Priti Patel, UK Employment Minister, told 150 business leaders at a London conference on the issue that the recruitment market was buoyant but over half of employers were struggling to fill their roles. “That’s why it’s more important than ever for businesses to cast their recruitment net further and wider than before. Although a wind of change has been blowing through the business world, myths remain about employing ex-offenders, care leavers, homeless people and long-term unemployed people.”
The minister cited 20-year-old Mark Dayer, who went into care when he was five and struggled at school. “At the age of 16, he felt he was facing a life of unemployment and homelessness, but then things changed. Marriott Hotels in Glasgow saw Mark’s potential and gave him a job as a waiter. His manager recognised him as the most reliable member of his team, and he was promoted to breakfast chef. He is now beginning an apprenticeship with Marriott as an electrical engineer. He has not only transformed his own life.....but he is shaping his employer’s fortunes too.”
Among other companies leading the way were Virgin Trains, Greggs, Iceland, M&S, Hyundai, National Grid, Fujitsu, Cisco, and Carillion, Ms Patel said.
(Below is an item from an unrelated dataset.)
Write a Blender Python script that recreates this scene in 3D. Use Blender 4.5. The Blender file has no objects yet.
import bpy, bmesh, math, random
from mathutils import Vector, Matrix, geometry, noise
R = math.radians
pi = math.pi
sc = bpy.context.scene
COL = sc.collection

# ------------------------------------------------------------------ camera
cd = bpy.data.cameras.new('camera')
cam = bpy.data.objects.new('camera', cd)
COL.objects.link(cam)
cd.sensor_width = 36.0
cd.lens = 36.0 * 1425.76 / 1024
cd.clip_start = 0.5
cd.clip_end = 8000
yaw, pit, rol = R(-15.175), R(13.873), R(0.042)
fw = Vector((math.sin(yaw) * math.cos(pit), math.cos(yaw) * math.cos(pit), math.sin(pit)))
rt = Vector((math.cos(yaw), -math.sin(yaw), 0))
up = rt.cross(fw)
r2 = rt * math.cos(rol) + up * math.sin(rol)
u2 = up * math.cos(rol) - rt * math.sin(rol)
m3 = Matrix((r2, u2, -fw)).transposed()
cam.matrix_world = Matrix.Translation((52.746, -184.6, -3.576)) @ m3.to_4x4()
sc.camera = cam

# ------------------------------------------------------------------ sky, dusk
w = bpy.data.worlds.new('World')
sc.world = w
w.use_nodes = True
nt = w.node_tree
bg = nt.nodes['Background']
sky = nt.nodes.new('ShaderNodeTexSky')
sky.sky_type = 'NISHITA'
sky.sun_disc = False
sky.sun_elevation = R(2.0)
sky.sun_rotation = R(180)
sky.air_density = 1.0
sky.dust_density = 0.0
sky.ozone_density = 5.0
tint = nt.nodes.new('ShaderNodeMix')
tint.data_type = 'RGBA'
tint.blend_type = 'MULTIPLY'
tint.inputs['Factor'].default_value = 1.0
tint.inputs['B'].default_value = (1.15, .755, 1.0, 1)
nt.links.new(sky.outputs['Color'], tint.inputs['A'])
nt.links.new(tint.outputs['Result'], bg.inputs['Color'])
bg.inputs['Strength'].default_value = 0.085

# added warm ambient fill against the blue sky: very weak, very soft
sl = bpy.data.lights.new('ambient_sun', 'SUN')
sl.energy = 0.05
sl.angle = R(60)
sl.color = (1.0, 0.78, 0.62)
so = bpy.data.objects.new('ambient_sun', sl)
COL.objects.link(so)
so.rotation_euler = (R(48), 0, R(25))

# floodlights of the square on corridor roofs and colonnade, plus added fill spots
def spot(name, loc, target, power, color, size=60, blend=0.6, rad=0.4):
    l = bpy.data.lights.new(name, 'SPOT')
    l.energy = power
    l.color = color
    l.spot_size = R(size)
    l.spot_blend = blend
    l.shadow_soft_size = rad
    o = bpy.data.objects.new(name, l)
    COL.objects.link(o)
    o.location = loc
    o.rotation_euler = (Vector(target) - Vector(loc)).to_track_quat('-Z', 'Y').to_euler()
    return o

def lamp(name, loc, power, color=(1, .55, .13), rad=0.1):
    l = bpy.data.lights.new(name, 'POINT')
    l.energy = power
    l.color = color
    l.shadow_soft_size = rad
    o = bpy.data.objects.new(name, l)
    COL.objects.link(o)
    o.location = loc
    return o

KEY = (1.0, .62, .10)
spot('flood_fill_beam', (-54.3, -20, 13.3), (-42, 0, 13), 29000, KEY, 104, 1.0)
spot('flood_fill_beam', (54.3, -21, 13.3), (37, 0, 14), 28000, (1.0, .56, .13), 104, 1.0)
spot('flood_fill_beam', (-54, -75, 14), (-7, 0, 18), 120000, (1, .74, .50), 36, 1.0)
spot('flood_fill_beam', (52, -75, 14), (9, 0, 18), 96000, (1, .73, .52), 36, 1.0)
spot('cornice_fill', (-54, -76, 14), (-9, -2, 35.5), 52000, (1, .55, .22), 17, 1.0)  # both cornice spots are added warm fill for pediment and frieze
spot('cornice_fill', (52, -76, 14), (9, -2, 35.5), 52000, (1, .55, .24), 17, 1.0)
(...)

Fewer than one in five employers in a recent YouGov survey thought that becoming more inclusive would boost their revenues. “This compares to 60 per cent of businesses that say supporting people from disadvantaged background into work has increased employee engagement and morale.”
Tricia Rainey at Marriott Hotels in Glasgow said Mr Dayer had in 2011 been one of eight entrants onto a programme set up by the hotel in collaboration with the Care Leavers Employment Service, the education, housing and employment services, and the Scottish Training Foundation.
“A walk around the lobby, bar, concierge, banqueting, housekeeping, leisure club or restaurant departments and you will almost certainly see a young person who started with us one of our programmes and who has now become a permanent member of staff. This is good for the young people, good for business and good for society.”
The hotel is currently engaged with four high schools in the east end of Glasgow and South Lanarkshire, “delivering real life work experience together with industry standard certification that will make these young people more employable when they are ready to leave school”, Ms Rainey said.
“ We work with the Princes Trust and have developed a Get Into Hotels programme for them. We also deliver programmes for longer term unemployed people who have no qualifications which can make, securing a job very difficult.
“They all get first class training, work placements, mentors or coaches to help them reach their goals. We have had great success working on our own or with partner organisations in lifting the aspirations of those who attend our programmes.”
The Glasgow work is part of Marriott’s Europe-wide World of Opportunity initiative. Last month the company ran a You Eat We Give promotion in aid of the Prince’s Trust and it employability courses.